The lesson from the fig tree and the watchful servants, in terms of our present experience, reminds us that we’re not just looking for something to happen, we’re looking for Someone to come! The Advent season should make us more aware of this future prediction. It was John Wesley who said, "The Spirit in the heart of the true believer says with earnest desire, Come, Lord Jesus."

Long ago, the Bible’s prophets, inspired by the Holy Spirit, predicted that God in time, God in man, born of woman, would come. For us today, it’s important to remember that Jesus who has come is also the Jesus who will come, but we can’t predict the future:-

· Thomas Watson the chairman of IBM, in 1943, predicted, "I think there is a world market for maybe five computers."

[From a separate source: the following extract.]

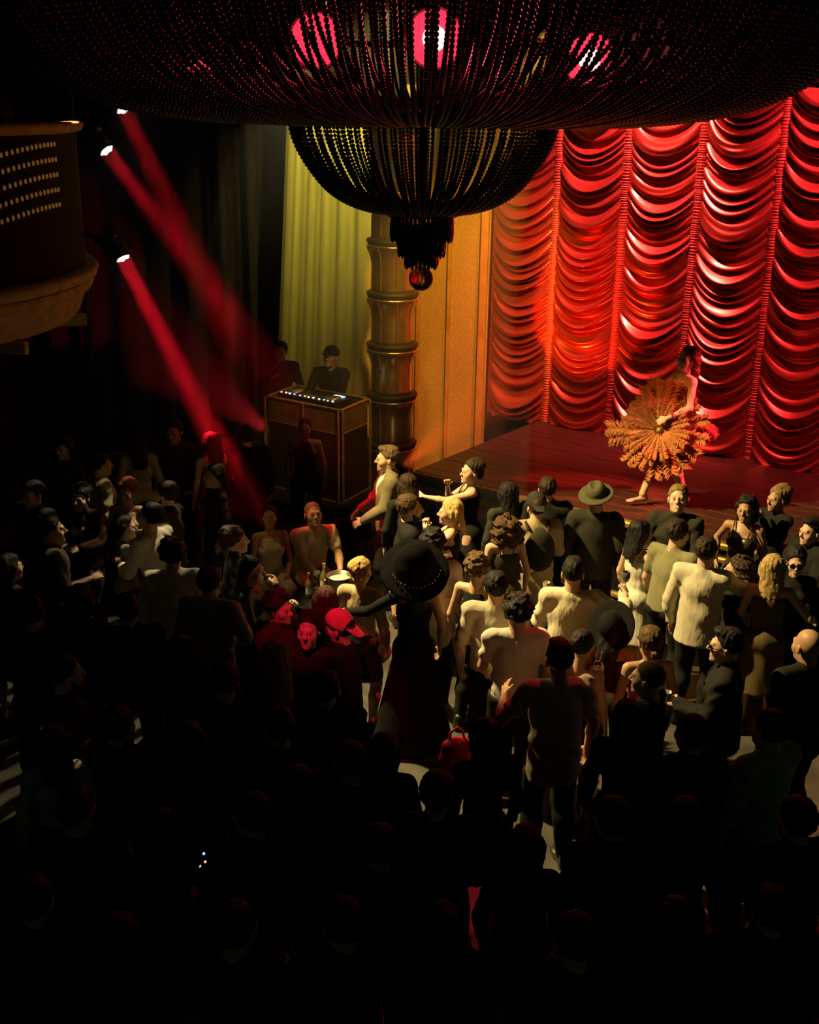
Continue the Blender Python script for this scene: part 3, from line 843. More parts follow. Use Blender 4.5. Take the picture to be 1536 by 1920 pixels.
def skeleton(sp):
    sex = sp['sex']; J = {}
    sh = .182 if sex == 'm' else .156
    hipw = .092 if sex == 'm' else .098
    T = rotm('Z', R(sp['twist'])) @ rotm('X', -R(sp['lean'])) @ rotm('Y', R(sp['tilt']))
    base = np.array((0, 0, .96))
    drop = np.array((0, 0, -sp['drop']))
    if sp['seated']: drop = np.array((0, 0, -.43))
    def up(p): return T @ (np.array(p, float) - base) + base + drop
    J['T'] = T; J['up'] = up; J['drop'] = drop
    for s, n in ((1, 'R'), (-1, 'L')):
        S = up((sh * s, -.012, 1.415)); J['S' + n] = S
        spec = sp['arms'][0 if n == 'L' else 1]
        if isinstance(spec, str): w = ARMS[spec]; w = (w[0] * s, w[1], w[2])
        else: w = spec
        pole = (s * .55, -.65, -.5) if not (isinstance(spec, str) and spec == 'high') else (s * 1.0, -.1, -.2)
        Tw = rotm('Z', R(sp['twist']))
        E, Wr = ik(S, S + Tw @ np.array(w), .285, .255, Tw @ np.array(pole))
        J['E' + n] = E; J['W' + n] = Wr
        H = np.array((hipw * s, 0, .92)) + drop; J['H' + n] = H
        if sp['ankles']:
            A = np.array(sp['ankles'][0 if n == 'L' else 1], float); K, A = ik(H, A, .43, .42, (s * .12, 1, 0))
        elif sp['seated']:
            K = np.array((.13 * s, .43, .50)); A = np.array((.13 * s, .40, .09))
        else:
            st = sp['stance']
            A = np.array(((.085 + st) * s, -.02 + sp['stride'] * s, .09))
            K, A = ik(H, A, .43, .42, (s * .12, 1, 0))
        J['K' + n] = K; J['A' + n] = A
    J['N'] = up((0, -.022, 1.45)); 
    hy, hp, ht = sp['head']
    J['HM'] = rotm('Z', R(hy)) @ T @ rotm('X', -R(hp) + R(sp['lean']) * .6) @ rotm('Y', R(ht))
    J['HC'] = up((0, -.022, 1.485)) + J['HM'] @ np.array((0, .030, .120))
    return J
def torso_prims(J, sex, fat=0.0):
    T, up = J['T'], J['up']
    m = sex == 'm'; g = 1 + fat
    p = [ell(up((0, 0, .95)), ((.158 if m else .168) * g, .112 * g, .125), T), ell(up((0, .004, 1.10)), ((.145 if m else .122) * g, (.100 if m else .088) * g, .14), T),
         ell(up((0, 0, 1.27)), ((.168 if m else .140) * g, (.112 if m else .098) * g, .175), T),
         cap(up((-.12 if m else -.10, -.015, 1.415)), up((.12 if m else .10, -.015, 1.415)), .058 if m else .048),
         ell(up((.07, -.065, .93)), (.085, .075, .09), T), ell(up((-.07, -.065, .93)), (.085, .075, .09), T)]
    if not m: p += [ell(up((.068, .085, 1.275)), (.062, .055, .062), T), ell(up((-.068, .085, 1.275)), (.062, .055, .062), T)]
    return p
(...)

· Lord Kelvin, president of the Royal Society, said in 1895, "Heavier-than-air flying machines are impossible."

· In 1962 Decca Records rejected the Beatles predicting that, "Guitar music was on the way out."

If only they got it right! We can long-range forecast the weather, but we can’t forecast the future. When Andrew heard Jesus say to him, "Come and I will make you a fisher of men" – he didn’t know what that future with Jesus would mean. Despite the highs and the lows, he certainly wouldn’t have predicted it would end with crucifixion; both for his master and for himself. He’d been waiting a long time for the Messiah. Then he arrived. We’ve been waiting a long time for the Son of Man to come again. When will that be? We don’t know. But Jesus promises that He will come again.We should look forward to that glorious time, not just while we’re waiting for Christmas, but every day, because it’s our future hope.

Yet, the Lord does not wait until the end of the world, or even until our death, in order to come for us. He’s on His way to you, to me, to us all, in all circumstances of our lives. We don’t have a distant God sitting on a distant throne waiting for some future time when He will act. He’s ever present and has never left us. Often we’re too caught up with ourselves: being too concerned with our joys and sorrows, our hurts and desires, our failing and achievements. These many loom large for us, but in concentrating on them we may find ourselves, albeit unintentionally, neglecting Jesus Christ who does come in the present, often in unexpected ways; not least in nature, in other people and especially in His written Word.

I always hesitate to ask stop and ask people for directions. I rely on my sat-nav too much perhaps. However, God has given us clear, concise directions that lead us to eternal life. If we listen and believe, God will lead us to our eternal home. The Bible tells us that the way is through Jesus Christ.

We can’t see the future. The way will not always be smooth. We’re sure to encounter bumps, perhaps even go through dark valleys, but ultimately following Christ, who has come in the past and who will come in the future, will lead us home.

Like the fig tree, there will be definite signs of the beginning of the end. Whether they come in our time, or are for future generations, we should keep awake, as we might Jesus saying to us: "Where were you when I arrived? The door was standing wide open, no lights on anywhere. I thought I told you to watch out for me."

So as we begin our Advent journey with hope in our hearts, looking back and looking forward, listen to the Christmas story once again, worship Jesus Christ, praise Him, serve Him and love Him. For only when we do these things we will be true servants, fully prepared, no matter when He comes.

We will meet Jesus. That’s something we can predict. The question is: are we ready?